What to do:
Your task is to retype each line of the data below exactly.

<<<<

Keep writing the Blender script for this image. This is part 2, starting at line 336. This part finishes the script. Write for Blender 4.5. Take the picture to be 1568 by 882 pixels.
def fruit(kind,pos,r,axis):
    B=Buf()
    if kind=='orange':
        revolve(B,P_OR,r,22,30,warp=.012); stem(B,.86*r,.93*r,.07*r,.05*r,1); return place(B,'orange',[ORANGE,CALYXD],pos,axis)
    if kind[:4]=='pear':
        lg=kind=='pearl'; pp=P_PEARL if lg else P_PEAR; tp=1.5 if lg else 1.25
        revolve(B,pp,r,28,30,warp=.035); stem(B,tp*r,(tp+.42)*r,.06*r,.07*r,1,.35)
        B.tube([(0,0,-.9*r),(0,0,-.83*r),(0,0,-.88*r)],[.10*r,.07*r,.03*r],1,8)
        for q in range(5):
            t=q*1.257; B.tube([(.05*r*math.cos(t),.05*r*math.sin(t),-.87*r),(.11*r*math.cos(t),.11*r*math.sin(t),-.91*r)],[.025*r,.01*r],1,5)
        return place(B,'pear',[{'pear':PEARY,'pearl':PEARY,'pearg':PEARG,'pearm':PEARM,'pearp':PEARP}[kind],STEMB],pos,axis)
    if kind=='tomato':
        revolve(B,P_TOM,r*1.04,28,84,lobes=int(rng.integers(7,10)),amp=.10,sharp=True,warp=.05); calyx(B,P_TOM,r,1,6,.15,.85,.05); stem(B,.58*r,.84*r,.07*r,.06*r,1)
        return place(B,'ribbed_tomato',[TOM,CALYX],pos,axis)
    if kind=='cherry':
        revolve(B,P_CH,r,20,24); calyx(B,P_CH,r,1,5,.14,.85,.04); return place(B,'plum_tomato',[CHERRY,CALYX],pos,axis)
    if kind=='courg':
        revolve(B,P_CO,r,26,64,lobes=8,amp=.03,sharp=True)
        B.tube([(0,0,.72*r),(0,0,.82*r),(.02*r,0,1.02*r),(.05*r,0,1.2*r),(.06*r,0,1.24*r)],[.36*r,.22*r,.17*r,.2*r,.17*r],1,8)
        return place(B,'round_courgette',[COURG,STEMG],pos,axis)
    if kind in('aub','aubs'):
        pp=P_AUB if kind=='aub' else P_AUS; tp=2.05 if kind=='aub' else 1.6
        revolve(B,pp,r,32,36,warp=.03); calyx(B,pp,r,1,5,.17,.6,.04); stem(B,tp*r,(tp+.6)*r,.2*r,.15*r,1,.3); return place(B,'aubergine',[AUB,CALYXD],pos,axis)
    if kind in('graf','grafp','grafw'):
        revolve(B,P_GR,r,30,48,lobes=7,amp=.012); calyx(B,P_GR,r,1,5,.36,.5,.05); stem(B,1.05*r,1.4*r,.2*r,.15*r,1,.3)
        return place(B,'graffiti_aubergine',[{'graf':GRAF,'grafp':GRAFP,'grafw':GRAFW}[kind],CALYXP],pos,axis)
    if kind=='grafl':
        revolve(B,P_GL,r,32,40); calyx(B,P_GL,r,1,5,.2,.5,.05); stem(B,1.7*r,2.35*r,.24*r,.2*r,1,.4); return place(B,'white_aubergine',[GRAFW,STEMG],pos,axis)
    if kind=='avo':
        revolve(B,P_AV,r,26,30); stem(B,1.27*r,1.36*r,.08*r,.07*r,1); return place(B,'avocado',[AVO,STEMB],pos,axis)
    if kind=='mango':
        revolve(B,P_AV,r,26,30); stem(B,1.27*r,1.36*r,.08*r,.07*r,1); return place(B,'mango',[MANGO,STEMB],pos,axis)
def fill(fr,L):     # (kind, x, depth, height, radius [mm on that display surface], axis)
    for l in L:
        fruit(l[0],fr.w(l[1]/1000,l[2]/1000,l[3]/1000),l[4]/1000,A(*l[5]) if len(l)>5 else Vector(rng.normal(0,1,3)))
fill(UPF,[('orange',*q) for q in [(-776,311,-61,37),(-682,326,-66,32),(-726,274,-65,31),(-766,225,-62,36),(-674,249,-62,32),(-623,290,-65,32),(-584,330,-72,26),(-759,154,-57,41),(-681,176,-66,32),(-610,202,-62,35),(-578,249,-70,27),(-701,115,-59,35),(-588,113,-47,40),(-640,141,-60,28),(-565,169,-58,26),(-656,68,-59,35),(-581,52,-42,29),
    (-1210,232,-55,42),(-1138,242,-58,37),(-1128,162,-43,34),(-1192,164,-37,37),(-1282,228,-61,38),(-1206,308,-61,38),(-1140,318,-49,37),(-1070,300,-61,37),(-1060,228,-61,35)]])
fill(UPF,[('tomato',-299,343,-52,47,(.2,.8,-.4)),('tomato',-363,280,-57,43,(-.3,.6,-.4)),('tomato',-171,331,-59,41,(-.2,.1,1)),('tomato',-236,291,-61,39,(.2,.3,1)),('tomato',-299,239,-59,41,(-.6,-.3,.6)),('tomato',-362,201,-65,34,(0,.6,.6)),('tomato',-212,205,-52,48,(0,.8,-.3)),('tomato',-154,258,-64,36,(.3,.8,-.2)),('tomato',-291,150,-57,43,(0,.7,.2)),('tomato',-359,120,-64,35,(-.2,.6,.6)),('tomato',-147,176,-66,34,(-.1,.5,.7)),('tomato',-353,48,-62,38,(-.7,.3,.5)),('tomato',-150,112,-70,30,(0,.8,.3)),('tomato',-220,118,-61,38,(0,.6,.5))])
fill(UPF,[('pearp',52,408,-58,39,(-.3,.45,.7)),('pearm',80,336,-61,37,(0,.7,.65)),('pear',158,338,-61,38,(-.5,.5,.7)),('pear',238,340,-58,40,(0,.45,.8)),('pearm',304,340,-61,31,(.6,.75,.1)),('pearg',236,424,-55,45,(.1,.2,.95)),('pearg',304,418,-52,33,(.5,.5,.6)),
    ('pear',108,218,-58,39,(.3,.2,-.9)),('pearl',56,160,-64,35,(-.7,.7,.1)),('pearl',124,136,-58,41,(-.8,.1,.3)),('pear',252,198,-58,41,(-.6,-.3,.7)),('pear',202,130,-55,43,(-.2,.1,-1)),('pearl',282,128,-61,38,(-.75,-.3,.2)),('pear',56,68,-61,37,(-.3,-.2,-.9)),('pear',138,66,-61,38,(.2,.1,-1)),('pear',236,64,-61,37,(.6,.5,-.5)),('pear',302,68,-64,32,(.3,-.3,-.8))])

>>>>

Full answer:
Keep writing the Blender script for this image. This is part 2, starting at line 336. This part finishes the script. Write for Blender 4.5. Take the picture to be 1568 by 882 pixels.
def fruit(kind,pos,r,axis):
    B=Buf()
    if kind=='orange':
        revolve(B,P_OR,r,22,30,warp=.012); stem(B,.86*r,.93*r,.07*r,.05*r,1); return place(B,'orange',[ORANGE,CALYXD],pos,axis)
    if kind[:4]=='pear':
        lg=kind=='pearl'; pp=P_PEARL if lg else P_PEAR; tp=1.5 if lg else 1.25
        revolve(B,pp,r,28,30,warp=.035); stem(B,tp*r,(tp+.42)*r,.06*r,.07*r,1,.35)
        B.tube([(0,0,-.9*r),(0,0,-.83*r),(0,0,-.88*r)],[.10*r,.07*r,.03*r],1,8)
        for q in range(5):
            t=q*1.257; B.tube([(.05*r*math.cos(t),.05*r*math.sin(t),-.87*r),(.11*r*math.cos(t),.11*r*math.sin(t),-.91*r)],[.025*r,.01*r],1,5)
        return place(B,'pear',[{'pear':PEARY,'pearl':PEARY,'pearg':PEARG,'pearm':PEARM,'pearp':PEARP}[kind],STEMB],pos,axis)
    if kind=='tomato':
        revolve(B,P_TOM,r*1.04,28,84,lobes=int(rng.integers(7,10)),amp=.10,sharp=True,warp=.05); calyx(B,P_TOM,r,1,6,.15,.85,.05); stem(B,.58*r,.84*r,.07*r,.06*r,1)
        return place(B,'ribbed_tomato',[TOM,CALYX],pos,axis)
    if kind=='cherry':
        revolve(B,P_CH,r,20,24); calyx(B,P_CH,r,1,5,.14,.85,.04); return place(B,'plum_tomato',[CHERRY,CALYX],pos,axis)
    if kind=='courg':
        revolve(B,P_CO,r,26,64,lobes=8,amp=.03,sharp=True)
        B.tube([(0,0,.72*r),(0,0,.82*r),(.02*r,0,1.02*r),(.05*r,0,1.2*r),(.06*r,0,1.24*r)],[.36*r,.22*r,.17*r,.2*r,.17*r],1,8)
        return place(B,'round_courgette',[COURG,STEMG],pos,axis)
    if kind in('aub','aubs'):
        pp=P_AUB if kind=='aub' else P_AUS; tp=2.05 if kind=='aub' else 1.6
        revolve(B,pp,r,32,36,warp=.03); calyx(B,pp,r,1,5,.17,.6,.04); stem(B,tp*r,(tp+.6)*r,.2*r,.15*r,1,.3); return place(B,'aubergine',[AUB,CALYXD],pos,axis)
    if kind in('graf','grafp','grafw'):
        revolve(B,P_GR,r,30,48,lobes=7,amp=.012); calyx(B,P_GR,r,1,5,.36,.5,.05); stem(B,1.05*r,1.4*r,.2*r,.15*r,1,.3)
        return place(B,'graffiti_aubergine',[{'graf':GRAF,'grafp':GRAFP,'grafw':GRAFW}[kind],CALYXP],pos,axis)
    if kind=='grafl':
        revolve(B,P_GL,r,32,40); calyx(B,P_GL,r,1,5,.2,.5,.05); stem(B,1.7*r,2.35*r,.24*r,.2*r,1,.4); return place(B,'white_aubergine',[GRAFW,STEMG],pos,axis)
    if kind=='avo':
        revolve(B,P_AV,r,26,30); stem(B,1.27*r,1.36*r,.08*r,.07*r,1); return place(B,'avocado',[AVO,STEMB],pos,axis)
    if kind=='mango':
        revolve(B,P_AV,r,26,30); stem(B,1.27*r,1.36*r,.08*r,.07*r,1); return place(B,'mango',[MANGO,STEMB],pos,axis)
def fill(fr,L):     # (kind, x, depth, height, radius [mm on that display surface], axis)
    for l in L:
        fruit(l[0],fr.w(l[1]/1000,l[2]/1000,l[3]/1000),l[4]/1000,A(*l[5]) if len(l)>5 else Vector(rng.normal(0,1,3)))
fill(UPF,[('orange',*q) for q in [(-776,311,-61,37),(-682,326,-66,32),(-726,274,-65,31),(-766,225,-62,36),(-674,249,-62,32),(-623,290,-65,32),(-584,330,-72,26),(-759,154,-57,41),(-681,176,-66,32),(-610,202,-62,35),(-578,249,-70,27),(-701,115,-59,35),(-588,113,-47,40),(-640,141,-60,28),(-565,169,-58,26),(-656,68,-59,35),(-581,52,-42,29),
    (-1210,232,-55,42),(-1138,242,-58,37),(-1128,162,-43,34),(-1192,164,-37,37),(-1282,228,-61,38),(-1206,308,-61,38),(-1140,318,-49,37),(-1070,300,-61,37),(-1060,228,-61,35)]])
fill(UPF,[('tomato',-299,343,-52,47,(.2,.8,-.4)),('tomato',-363,280,-57,43,(-.3,.6,-.4)),('tomato',-171,331,-59,41,(-.2,.1,1)),('tomato',-236,291,-61,39,(.2,.3,1)),('tomato',-299,239,-59,41,(-.6,-.3,.6)),('tomato',-362,201,-65,34,(0,.6,.6)),('tomato',-212,205,-52,48,(0,.8,-.3)),('tomato',-154,258,-64,36,(.3,.8,-.2)),('tomato',-291,150,-57,43,(0,.7,.2)),('tomato',-359,120,-64,35,(-.2,.6,.6)),('tomato',-147,176,-66,34,(-.1,.5,.7)),('tomato',-353,48,-62,38,(-.7,.3,.5)),('tomato',-150,112,-70,30,(0,.8,.3)),('tomato',-220,118,-61,38,(0,.6,.5))])
fill(UPF,[('pearp',52,408,-58,39,(-.3,.45,.7)),('pearm',80,336,-61,37,(0,.7,.65)),('pear',158,338,-61,38,(-.5,.5,.7)),('pear',238,340,-58,40,(0,.45,.8)),('pearm',304,340,-61,31,(.6,.75,.1)),('pearg',236,424,-55,45,(.1,.2,.95)),('pearg',304,418,-52,33,(.5,.5,.6)),
    ('pear',108,218,-58,39,(.3,.2,-.9)),('pearl',56,160,-64,35,(-.7,.7,.1)),('pearl',124,136,-58,41,(-.8,.1,.3)),('pear',252,198,-58,41,(-.6,-.3,.7)),('pear',202,130,-55,43,(-.2,.1,-1)),('pearl',282,128,-61,38,(-.75,-.3,.2)),('pear',56,68,-61,37,(-.3,-.2,-.9)),('pear',138,66,-61,38,(.2,.1,-1)),('pear',236,64,-61,37,(.6,.5,-.5)),('pear',302,68,-64,32,(.3,-.3,-.8))])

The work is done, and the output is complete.